If a panel the cabinet is able to flex in and out, when you put a swept
sine wave through it, you will see one big peak in the response that is
the result of the first vibrational mode of the panel, and more peaks
for the other modes.

You CANNOT fix this with equalization, because it's nonlinear. The
size of the peak depends on how strong the signal exciting it is. This
is because the wood is not forming a perfect drum head, but it's taking
a considerable force to start it bending.

The ONLY solution to this problem is to reinforce the cabinet, stop it
from bending, and make the cabinet resonance go away.

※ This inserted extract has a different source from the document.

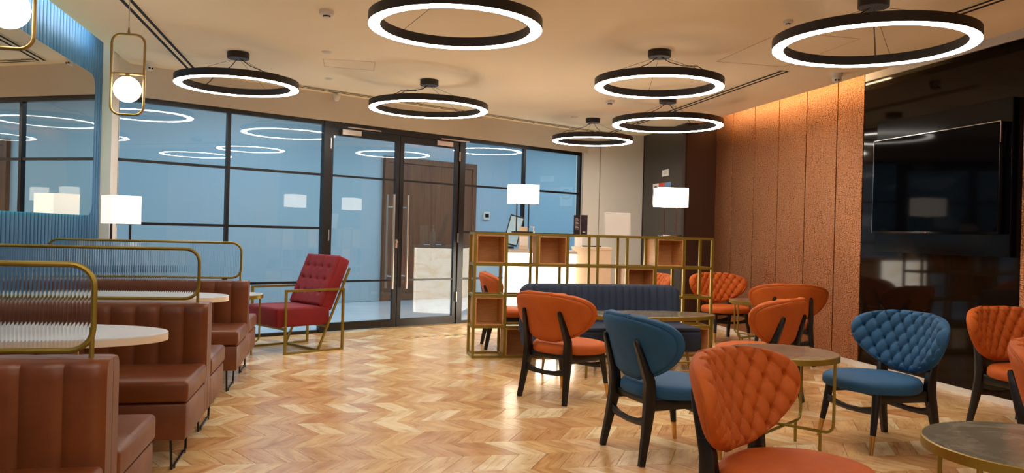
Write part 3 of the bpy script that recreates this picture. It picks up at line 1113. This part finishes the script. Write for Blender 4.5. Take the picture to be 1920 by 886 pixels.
def flat_bar(mb, pts, hs, ts, up=(0, 0, 1)):
    """loft of rectangular sections along pts, hs heights, ts thicknesses"""
    pts = [Vector(p) for p in pts]; vs = []; fs = []
    n = len(pts)
    for i, p in enumerate(pts):
        d = (pts[min(i + 1, n - 1)] - pts[max(i - 1, 0)]).normalized()
        sd = d.cross(Vector(up)).normalized(); u = sd.cross(d).normalized()
        c = .72
        for a, b_ in ((-1, -c), (-c, -1), (c, -1), (1, -c), (1, c), (c, 1), (-c, 1), (-1, c)):
            vs.append(p + sd * a * ts[i] / 2 + u * b_ * hs[i] / 2)
    for i in range(n - 1):
        for k in range(8):
            a = i * 8 + k; b_ = i * 8 + (k + 1) % 8
            fs.append((a, b_, b_ + 8, a + 8))
    fs.append(tuple(range(7, -1, -1))); fs.append(tuple((n - 1) * 8 + k for k in range(8)))
    return mb.add(vs, fs, True)


def rear_leg(sx):
    pts = [(sx * .228, -.262, 0), (sx * .215, -.232, .16), (sx * .203, -.208, .31), (sx * .198, -.205, .38)]
    w1 = [.034, .046, .062, .066]; t1 = [.034, .040, .048, .050]
    for s_ in (.02, .10, .18, .245, .26):
        x = sx * (.192 - .10 * s_)
        q = bpt(x, s_, -.036); pts.append(tuple(q))
    w1 += [.058, .048, .038, .028, .016]; t1 += [.046, .040, .036, .030, .018]
    return flat_bar(MB(), pts, w1, t1, up=(0, 1, 0))


def front_leg(sx):
    a, b_ = Vector((sx * .236, .245, 0)), Vector((sx * .205, .185, .36))
    q = a.lerp(b_, .31)
    return (MB().tube([q, a.lerp(b_, .7), b_], [.0175, .0235, .028], 12), MB().tube([a, a.lerp(b_, .30), q], [.012, .0165, .0172], 12))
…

If you look at the response of the bass bin on an Altec A-7 for instance,
you'll see it looks like a porcupine with all the narrowband resonances.
You can spend all day trying to fix it with sharp notch filters, and at
the end the response you get is worse than when you started out, except
for continuous tones at calibrated levels.

Nail some 2X4s to the outside of the box, toss a couple bags of sand
around it and a couple more on top, and you'll see the response flatten
way out. Stopping the cabinet movement stops the resonances.

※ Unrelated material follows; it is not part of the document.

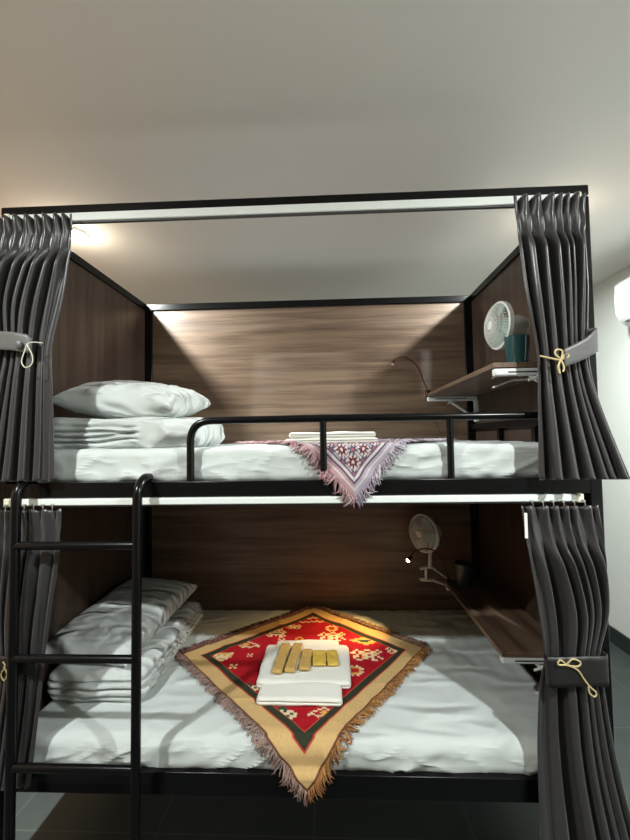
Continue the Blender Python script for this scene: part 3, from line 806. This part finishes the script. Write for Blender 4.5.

Everyone says, don't use eq, but nobody says exactly how to cancel the
peak resonance freq....


Depends on what CAUSES the resonance, and where it is.

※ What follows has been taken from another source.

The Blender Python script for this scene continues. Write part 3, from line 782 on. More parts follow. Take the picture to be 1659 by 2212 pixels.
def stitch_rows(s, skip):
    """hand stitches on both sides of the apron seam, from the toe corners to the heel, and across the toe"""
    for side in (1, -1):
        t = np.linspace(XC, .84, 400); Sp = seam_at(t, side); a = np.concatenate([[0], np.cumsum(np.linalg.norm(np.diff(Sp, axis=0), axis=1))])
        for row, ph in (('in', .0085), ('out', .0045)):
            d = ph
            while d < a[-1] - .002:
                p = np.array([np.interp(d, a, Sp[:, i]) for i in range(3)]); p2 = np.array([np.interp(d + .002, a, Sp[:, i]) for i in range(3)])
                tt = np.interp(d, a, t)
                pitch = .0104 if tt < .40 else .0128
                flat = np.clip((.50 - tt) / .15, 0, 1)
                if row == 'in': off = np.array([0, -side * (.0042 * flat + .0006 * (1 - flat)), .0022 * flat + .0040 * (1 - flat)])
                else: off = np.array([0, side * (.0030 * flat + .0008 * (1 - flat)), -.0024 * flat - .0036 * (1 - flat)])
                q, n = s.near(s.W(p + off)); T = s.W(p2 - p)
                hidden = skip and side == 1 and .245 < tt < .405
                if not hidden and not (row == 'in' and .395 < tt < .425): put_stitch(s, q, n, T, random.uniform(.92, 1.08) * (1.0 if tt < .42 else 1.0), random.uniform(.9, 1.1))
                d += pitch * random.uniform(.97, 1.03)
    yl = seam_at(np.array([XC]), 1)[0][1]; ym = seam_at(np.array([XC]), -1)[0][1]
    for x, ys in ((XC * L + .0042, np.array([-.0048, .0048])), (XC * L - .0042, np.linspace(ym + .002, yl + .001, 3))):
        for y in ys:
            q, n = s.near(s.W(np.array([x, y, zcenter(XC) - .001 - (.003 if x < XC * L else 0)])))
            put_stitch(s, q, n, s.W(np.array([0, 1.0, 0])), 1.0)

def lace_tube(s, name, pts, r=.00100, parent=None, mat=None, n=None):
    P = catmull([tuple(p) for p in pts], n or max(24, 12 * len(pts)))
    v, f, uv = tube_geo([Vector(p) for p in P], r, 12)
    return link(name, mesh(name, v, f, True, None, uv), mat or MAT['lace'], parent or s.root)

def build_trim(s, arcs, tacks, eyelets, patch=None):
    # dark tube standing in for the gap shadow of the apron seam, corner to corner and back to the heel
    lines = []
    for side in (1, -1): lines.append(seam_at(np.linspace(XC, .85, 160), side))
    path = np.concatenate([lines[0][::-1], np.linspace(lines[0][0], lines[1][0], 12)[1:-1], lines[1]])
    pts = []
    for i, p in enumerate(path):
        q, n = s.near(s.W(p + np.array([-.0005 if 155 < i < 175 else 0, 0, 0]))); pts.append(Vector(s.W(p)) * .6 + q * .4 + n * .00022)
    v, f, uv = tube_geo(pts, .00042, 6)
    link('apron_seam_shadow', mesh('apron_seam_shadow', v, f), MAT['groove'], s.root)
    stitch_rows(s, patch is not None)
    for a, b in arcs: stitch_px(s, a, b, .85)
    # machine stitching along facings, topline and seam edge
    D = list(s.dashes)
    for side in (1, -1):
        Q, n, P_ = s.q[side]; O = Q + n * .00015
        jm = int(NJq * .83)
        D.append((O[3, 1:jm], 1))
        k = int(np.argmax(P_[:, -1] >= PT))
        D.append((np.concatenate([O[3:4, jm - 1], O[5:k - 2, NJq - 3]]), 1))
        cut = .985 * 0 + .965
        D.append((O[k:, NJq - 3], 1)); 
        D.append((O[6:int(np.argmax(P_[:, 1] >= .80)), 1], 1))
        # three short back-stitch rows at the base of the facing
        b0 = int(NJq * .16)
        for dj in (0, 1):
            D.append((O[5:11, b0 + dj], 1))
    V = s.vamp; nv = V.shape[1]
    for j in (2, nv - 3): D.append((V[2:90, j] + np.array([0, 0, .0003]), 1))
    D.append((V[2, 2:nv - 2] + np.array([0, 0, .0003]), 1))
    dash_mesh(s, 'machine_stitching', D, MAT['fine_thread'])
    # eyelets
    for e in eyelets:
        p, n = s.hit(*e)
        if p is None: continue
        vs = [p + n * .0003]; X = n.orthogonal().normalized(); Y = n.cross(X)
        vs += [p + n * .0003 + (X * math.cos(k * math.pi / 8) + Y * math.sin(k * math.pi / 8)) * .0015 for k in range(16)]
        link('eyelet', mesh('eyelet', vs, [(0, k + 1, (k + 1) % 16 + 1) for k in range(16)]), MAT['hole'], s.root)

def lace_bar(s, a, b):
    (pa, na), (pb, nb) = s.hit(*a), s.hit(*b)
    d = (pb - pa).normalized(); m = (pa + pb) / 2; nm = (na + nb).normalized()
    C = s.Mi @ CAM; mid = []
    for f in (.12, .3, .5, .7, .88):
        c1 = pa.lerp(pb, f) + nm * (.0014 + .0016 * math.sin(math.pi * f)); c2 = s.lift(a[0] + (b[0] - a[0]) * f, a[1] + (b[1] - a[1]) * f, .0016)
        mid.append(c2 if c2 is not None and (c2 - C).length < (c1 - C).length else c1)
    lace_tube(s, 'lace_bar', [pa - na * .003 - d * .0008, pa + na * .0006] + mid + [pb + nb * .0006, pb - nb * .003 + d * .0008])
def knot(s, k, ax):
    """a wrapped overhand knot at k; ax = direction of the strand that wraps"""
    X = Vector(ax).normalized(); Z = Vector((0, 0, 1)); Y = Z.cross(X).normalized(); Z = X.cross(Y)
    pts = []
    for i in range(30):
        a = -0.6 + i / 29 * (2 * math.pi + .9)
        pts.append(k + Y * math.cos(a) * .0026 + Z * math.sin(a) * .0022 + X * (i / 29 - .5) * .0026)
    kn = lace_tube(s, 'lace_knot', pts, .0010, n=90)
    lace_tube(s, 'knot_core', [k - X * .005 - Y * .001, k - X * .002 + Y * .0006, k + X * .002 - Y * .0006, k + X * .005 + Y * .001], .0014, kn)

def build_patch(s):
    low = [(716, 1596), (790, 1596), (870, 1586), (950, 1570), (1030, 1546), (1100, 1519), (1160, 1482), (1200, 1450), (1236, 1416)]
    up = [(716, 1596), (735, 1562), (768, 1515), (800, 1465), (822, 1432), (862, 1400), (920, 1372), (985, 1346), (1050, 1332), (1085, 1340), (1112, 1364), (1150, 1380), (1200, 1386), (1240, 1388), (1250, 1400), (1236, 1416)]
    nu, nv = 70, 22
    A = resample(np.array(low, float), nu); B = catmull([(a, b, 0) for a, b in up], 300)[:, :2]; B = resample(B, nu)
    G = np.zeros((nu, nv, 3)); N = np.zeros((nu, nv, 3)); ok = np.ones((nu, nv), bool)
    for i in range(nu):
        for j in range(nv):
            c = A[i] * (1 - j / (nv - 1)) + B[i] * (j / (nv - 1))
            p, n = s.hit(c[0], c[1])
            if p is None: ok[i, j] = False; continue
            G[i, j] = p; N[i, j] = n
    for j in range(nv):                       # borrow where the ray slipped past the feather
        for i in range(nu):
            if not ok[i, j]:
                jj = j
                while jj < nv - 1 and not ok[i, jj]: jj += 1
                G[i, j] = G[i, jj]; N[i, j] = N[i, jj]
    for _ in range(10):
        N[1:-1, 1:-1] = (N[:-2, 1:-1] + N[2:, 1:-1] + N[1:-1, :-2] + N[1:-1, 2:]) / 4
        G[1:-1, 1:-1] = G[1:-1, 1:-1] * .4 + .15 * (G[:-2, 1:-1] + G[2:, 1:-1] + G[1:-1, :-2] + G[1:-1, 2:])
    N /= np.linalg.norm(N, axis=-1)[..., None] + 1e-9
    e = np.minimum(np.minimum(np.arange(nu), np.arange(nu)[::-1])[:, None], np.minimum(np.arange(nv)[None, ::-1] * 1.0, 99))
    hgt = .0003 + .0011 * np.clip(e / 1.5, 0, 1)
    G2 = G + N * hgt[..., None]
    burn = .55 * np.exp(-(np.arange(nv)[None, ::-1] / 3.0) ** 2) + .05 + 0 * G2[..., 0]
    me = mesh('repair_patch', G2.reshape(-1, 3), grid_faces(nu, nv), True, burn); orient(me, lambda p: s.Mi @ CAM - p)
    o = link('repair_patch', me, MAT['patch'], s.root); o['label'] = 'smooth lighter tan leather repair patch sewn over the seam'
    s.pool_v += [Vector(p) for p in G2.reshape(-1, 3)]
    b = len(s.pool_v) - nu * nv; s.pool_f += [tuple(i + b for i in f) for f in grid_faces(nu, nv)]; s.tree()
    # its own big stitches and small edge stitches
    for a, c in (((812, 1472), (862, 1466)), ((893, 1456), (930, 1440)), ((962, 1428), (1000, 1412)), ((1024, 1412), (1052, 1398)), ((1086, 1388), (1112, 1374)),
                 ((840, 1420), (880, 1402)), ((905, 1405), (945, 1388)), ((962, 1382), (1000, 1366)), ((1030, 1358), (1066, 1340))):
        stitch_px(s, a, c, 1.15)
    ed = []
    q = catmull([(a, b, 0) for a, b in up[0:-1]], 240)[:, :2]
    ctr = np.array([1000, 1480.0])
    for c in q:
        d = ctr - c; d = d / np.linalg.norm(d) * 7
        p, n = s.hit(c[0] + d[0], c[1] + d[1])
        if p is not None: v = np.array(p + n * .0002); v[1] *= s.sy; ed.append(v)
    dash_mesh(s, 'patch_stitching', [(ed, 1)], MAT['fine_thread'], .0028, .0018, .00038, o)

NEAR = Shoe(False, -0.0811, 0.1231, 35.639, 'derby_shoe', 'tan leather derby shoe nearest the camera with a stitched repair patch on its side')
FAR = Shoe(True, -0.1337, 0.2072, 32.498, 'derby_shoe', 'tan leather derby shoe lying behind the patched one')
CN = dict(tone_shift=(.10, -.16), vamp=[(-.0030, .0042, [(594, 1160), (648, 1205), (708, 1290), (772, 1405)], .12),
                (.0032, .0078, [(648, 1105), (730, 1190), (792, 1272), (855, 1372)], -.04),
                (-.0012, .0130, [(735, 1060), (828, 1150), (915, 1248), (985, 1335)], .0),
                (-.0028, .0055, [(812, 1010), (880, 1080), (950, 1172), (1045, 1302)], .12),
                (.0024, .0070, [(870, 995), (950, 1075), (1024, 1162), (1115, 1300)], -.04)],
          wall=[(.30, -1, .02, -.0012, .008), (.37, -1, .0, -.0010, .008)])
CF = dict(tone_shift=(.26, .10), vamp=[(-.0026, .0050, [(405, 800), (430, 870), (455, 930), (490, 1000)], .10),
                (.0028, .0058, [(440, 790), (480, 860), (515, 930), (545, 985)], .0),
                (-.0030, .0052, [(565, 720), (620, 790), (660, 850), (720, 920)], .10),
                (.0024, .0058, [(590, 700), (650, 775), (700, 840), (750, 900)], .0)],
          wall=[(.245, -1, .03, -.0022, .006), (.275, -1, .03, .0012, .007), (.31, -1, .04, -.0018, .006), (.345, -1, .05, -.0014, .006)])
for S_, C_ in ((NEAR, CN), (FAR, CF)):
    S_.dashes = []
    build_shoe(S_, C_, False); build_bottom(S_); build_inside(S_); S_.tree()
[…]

If you have a narrowband woofer like a bandpass cabinet, it is designed
to have one narrow peak in the response, and no equalization in the world
will fix that. You need to toss the cabinet out and put the driver in a
cabinet that is tuned for broadband response. When you do this, it won't
be as efficient, and you won't be able to play it as loud (because it will
take much more excursion of the driver to get the same level out). But it
will sound a lot better.

People use bandpass cabinets because they are small and cheap and give
a lot of thump with very little power. But they are not and cannot be
broadband.

Lemme ask.. what about phase inversion.. I have a button on my console
that does just THAT
what if I added the PRF to a track then inverted it... would that
remove the PRF


PRF?

or am I just a babbling clueless wanna be


We are all clueless sometimes on some things.
--scott
--
"C'est un Nagra. C'est suisse, et tres, tres precis."